Con questa espressione ci si è riferiti, in particolar modo, a quegli elementi teologici che individuano l’identità delle chiese orientali soprattutto in rapporto a quella cattolica e che sono costituiti dall’osservanza del retaggio dottrinale dei primi sette concili ecumenici (la “Chiesa dei Padri”), dall’importanza attribuita alla liturgia come luogo vivente della fede e, più in generale, dal significato fondamentale che per gli ortodossi riveste l’esperienza spirituale rispetto a quella astrattamente intellettuale. Il terzo incontro, infine, condotto dal Prof. Giuseppe Ghini dell’Università di Urbino, ha offerto una puntuale ricostruzione del rapporto fra Chiesa e Stato nella storia russa tesa, in particolare, a ripercorrere le tappe del lento decadimento della distinzione tra sfera temporale e sfera spirituale.
Quest’ultima, ancora affermata nei secoli successivi alla conversione della Russia al cristianesimo (988) per mezzo della dottrina della “sinfonia” fra i due tipi di potere, è stata progressivamente accantonata nella storia moderna della Russia, fino al punto di dar luogo ad un’acquiescenza nei confronti del potere politico da parte della chiesa che ha spesso finito per svilirne il ruolo sociale e per incrinarne l’unità interna.

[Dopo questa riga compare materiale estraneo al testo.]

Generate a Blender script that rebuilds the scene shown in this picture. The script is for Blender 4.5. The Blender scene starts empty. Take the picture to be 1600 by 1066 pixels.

Il quadro concettuale che è emerso da questi incontri ha indubbiamente messo in rilievo la distanza che separa la coscienza teologica ortodossa da quella occidentale, distanza dovuta, in gran parte, al fatto che la prima è rimasta sostanzialmente immune da quel processo di riflessività critica avviato in Occidente nell’epoca moderna che ha promosso la storicizzazione della coscienza religiosa e che ha trovato rilevanti applicazioni sul terreno politico-sociale.
E tuttavia, proprio il carattere dichiaratamente “ingenuo” della coscienza teologica ortodossa può forse costituire uno stimolo utile al superamento delle profonde tensioni generate in Occidente dal pensiero moderno, spingendo a ritrovare in modo più deciso quelle fonti comuni della tradizione cristiana che alimentano un’esperienza di fede ancor oggi separata sotto il profilo ecclesiale.